=== EXERCISE PROMPT ===
List all the lines in these records that hold "Blender".

=== DATASET EXTRACT ===
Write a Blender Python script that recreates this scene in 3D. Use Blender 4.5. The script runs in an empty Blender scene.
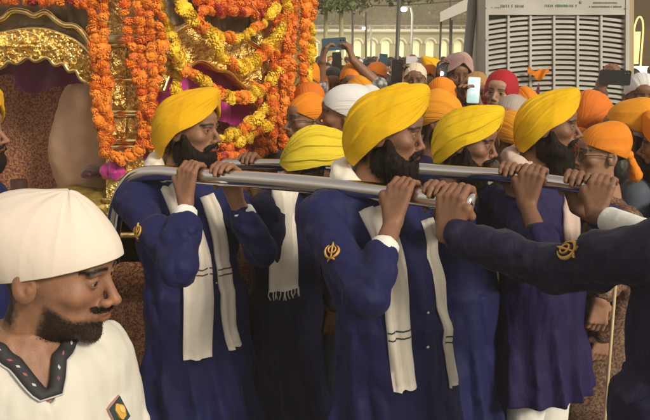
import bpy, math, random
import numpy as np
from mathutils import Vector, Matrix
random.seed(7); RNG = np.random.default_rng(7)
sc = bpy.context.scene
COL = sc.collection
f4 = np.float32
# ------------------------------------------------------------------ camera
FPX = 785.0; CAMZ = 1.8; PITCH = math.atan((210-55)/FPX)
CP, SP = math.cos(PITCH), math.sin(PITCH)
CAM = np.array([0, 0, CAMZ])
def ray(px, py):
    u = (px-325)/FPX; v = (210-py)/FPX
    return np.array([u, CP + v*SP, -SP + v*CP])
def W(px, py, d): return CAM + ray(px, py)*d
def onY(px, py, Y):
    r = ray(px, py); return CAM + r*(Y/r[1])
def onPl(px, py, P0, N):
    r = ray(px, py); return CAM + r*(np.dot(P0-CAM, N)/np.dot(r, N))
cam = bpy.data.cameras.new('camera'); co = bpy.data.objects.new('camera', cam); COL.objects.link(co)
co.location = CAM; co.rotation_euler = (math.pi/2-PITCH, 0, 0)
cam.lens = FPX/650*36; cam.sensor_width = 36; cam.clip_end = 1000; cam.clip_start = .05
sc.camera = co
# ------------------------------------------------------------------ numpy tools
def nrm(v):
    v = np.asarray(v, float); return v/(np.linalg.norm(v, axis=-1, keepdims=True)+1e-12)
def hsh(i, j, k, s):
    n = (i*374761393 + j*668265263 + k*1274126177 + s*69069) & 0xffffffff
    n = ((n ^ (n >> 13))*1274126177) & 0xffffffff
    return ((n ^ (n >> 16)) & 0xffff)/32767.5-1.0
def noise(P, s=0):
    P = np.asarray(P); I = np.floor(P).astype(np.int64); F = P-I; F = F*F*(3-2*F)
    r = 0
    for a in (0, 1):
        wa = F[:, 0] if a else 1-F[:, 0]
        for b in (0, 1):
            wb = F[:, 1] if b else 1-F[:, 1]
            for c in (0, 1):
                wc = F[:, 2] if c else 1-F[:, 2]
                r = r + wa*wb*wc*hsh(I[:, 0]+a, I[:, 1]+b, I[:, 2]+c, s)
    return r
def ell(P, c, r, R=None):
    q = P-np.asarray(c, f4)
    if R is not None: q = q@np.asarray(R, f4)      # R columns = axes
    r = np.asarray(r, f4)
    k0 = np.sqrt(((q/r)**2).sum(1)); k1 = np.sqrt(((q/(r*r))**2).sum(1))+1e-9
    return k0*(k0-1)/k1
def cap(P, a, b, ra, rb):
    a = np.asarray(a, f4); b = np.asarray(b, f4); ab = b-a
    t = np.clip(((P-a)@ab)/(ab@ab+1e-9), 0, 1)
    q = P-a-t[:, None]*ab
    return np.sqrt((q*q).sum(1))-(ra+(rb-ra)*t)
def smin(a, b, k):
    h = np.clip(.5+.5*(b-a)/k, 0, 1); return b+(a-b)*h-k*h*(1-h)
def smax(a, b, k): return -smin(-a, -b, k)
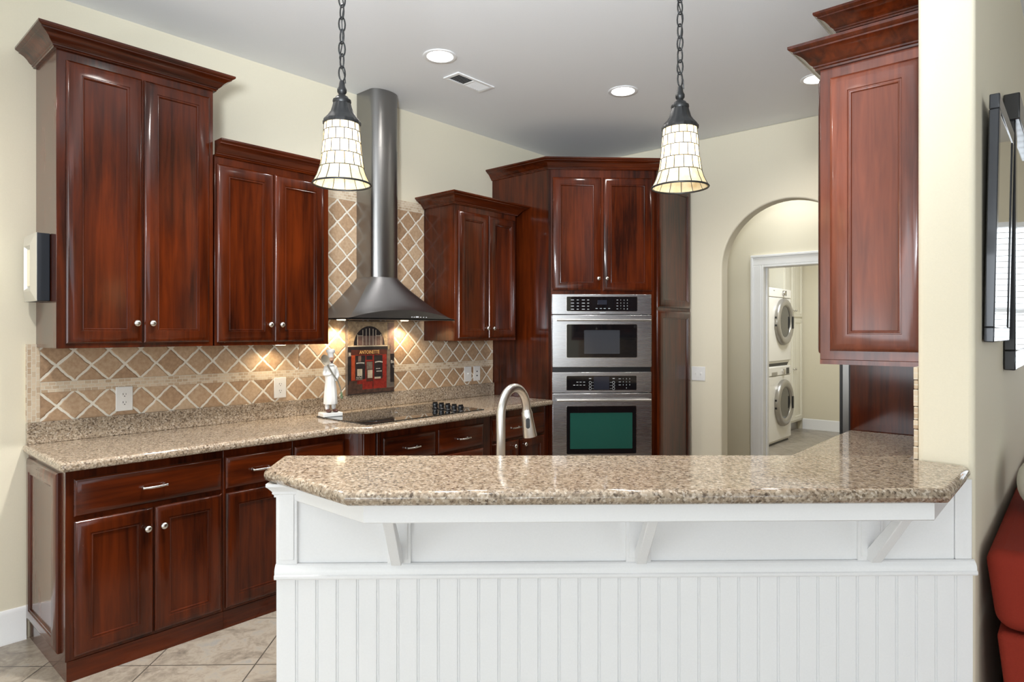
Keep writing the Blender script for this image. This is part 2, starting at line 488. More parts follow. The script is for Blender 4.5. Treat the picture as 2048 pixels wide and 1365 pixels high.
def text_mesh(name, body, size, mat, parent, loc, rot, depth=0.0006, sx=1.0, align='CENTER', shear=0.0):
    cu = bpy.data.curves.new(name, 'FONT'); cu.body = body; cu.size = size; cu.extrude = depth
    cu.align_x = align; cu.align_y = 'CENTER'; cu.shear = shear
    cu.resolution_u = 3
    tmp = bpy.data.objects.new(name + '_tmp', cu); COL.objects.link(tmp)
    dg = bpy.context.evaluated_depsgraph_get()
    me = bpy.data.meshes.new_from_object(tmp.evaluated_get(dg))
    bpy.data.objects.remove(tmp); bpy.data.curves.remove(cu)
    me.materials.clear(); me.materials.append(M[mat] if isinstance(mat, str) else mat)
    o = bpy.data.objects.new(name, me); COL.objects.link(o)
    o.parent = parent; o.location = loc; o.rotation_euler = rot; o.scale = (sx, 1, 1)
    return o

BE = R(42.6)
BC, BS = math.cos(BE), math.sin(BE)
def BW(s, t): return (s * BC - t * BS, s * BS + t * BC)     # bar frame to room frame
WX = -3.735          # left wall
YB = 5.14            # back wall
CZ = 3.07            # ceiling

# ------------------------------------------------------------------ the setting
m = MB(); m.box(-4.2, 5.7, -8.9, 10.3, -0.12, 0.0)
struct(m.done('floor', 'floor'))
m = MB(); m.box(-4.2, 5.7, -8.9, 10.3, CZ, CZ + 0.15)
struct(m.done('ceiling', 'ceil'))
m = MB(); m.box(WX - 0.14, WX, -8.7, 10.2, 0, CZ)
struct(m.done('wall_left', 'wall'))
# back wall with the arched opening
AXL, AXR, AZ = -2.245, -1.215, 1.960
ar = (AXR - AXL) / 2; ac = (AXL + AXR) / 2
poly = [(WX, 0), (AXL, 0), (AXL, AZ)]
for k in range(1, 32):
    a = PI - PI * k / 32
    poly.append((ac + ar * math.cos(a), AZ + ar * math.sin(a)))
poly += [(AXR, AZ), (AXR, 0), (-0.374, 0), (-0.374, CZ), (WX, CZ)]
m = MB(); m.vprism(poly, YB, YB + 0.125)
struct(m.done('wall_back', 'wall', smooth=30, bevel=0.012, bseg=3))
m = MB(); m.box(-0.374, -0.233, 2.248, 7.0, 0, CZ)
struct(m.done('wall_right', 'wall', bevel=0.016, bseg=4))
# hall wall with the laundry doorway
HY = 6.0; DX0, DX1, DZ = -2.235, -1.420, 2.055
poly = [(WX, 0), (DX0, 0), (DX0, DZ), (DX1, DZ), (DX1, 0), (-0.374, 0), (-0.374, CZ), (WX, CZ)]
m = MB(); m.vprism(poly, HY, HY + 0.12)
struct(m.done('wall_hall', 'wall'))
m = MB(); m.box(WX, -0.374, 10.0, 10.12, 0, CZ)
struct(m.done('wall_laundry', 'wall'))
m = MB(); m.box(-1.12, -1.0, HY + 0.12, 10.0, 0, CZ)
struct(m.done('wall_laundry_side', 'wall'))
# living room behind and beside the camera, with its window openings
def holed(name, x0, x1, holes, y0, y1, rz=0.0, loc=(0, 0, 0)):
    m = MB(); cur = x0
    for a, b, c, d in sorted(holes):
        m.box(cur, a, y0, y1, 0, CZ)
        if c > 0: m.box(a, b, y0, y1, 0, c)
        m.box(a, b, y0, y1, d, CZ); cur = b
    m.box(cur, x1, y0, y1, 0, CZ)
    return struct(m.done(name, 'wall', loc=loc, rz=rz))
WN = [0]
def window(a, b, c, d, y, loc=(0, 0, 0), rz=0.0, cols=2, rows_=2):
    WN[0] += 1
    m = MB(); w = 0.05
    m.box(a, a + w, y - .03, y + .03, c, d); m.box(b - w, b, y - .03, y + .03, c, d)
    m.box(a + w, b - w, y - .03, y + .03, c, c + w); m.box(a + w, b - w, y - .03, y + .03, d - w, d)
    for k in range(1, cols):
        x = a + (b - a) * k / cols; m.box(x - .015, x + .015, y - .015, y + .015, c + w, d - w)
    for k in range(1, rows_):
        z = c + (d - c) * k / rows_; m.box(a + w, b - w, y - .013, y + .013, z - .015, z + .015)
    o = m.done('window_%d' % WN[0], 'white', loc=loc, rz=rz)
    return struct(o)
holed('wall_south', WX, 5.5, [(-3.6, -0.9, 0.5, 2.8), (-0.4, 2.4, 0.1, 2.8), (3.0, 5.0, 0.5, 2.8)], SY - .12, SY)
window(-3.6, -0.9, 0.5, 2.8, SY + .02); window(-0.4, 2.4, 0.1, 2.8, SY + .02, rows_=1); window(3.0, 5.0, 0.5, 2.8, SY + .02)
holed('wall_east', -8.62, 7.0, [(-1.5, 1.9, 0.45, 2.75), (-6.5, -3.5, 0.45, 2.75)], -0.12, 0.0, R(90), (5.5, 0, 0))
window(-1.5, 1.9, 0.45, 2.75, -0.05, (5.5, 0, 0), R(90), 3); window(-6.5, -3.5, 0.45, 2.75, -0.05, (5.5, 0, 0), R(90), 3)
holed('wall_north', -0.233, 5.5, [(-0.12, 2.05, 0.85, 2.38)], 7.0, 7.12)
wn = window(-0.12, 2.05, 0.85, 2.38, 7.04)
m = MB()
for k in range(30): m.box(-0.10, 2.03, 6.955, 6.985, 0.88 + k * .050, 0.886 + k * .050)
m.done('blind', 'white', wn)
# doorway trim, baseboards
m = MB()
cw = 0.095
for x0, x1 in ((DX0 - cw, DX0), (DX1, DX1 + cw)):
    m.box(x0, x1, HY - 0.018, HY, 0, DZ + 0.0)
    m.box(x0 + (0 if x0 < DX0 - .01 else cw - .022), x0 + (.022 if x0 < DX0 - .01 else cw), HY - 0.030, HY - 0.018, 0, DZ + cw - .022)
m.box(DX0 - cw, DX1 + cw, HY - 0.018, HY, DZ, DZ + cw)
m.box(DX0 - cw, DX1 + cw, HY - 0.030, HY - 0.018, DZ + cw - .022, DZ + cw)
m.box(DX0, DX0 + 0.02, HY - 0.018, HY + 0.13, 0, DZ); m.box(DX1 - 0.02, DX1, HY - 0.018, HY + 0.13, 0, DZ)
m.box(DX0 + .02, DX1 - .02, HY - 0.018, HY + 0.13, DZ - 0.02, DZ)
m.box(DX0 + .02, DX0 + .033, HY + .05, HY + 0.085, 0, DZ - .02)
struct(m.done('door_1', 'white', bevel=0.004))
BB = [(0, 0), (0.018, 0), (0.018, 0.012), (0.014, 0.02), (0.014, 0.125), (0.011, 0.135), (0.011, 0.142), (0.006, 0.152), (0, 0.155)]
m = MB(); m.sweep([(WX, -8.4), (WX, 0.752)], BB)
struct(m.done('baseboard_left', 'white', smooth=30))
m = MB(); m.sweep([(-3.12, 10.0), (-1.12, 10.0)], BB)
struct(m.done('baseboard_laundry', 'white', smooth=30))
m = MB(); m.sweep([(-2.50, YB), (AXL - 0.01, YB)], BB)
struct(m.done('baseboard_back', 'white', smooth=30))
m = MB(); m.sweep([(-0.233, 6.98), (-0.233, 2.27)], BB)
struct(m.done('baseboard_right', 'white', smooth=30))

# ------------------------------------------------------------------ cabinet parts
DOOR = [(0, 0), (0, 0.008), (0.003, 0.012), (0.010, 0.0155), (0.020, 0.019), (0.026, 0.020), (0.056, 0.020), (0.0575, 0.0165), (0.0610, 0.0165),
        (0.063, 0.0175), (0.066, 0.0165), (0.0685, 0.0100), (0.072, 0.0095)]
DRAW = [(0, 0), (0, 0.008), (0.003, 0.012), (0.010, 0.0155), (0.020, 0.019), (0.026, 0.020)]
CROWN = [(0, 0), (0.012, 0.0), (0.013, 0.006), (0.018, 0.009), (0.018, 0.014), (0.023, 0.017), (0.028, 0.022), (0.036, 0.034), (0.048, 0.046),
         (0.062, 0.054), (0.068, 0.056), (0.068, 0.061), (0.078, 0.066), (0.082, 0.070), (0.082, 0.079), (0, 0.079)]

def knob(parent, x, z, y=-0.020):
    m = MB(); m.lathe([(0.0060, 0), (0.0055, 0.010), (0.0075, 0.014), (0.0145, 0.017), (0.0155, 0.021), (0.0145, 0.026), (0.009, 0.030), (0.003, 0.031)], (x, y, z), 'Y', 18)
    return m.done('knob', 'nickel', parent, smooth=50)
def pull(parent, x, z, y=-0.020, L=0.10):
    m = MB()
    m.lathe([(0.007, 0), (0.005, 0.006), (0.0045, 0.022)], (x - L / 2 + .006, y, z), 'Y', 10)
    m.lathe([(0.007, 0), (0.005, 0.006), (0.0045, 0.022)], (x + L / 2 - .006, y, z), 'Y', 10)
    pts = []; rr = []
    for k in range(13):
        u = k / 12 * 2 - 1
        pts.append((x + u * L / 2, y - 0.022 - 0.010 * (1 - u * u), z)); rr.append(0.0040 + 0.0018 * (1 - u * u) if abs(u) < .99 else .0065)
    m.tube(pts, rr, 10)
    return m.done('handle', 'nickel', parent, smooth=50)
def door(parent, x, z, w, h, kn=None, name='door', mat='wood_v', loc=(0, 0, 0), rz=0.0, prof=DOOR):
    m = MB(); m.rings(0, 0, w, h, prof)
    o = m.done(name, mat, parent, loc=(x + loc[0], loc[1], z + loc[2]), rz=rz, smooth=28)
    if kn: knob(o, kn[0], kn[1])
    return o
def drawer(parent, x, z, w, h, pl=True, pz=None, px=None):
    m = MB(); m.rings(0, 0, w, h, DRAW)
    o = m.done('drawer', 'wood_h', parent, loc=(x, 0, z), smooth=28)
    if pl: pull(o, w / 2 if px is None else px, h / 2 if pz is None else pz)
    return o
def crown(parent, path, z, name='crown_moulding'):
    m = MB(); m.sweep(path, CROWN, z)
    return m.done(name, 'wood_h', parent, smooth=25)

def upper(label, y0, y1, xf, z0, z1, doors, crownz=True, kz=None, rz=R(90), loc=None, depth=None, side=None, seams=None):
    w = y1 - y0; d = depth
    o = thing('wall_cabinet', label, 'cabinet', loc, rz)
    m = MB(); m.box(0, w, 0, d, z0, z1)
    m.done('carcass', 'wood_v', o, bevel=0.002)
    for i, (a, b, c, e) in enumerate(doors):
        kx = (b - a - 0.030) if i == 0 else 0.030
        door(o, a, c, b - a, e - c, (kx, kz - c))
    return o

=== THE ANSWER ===
Write a Blender Python script that recreates this scene in 3D. Use Blender 4.5. The script runs in an empty Blender scene.
Keep writing the Blender script for this image. This is part 2, starting at line 488. More parts follow. The script is for Blender 4.5. Treat the picture as 2048 pixels wide and 1365 pixels high.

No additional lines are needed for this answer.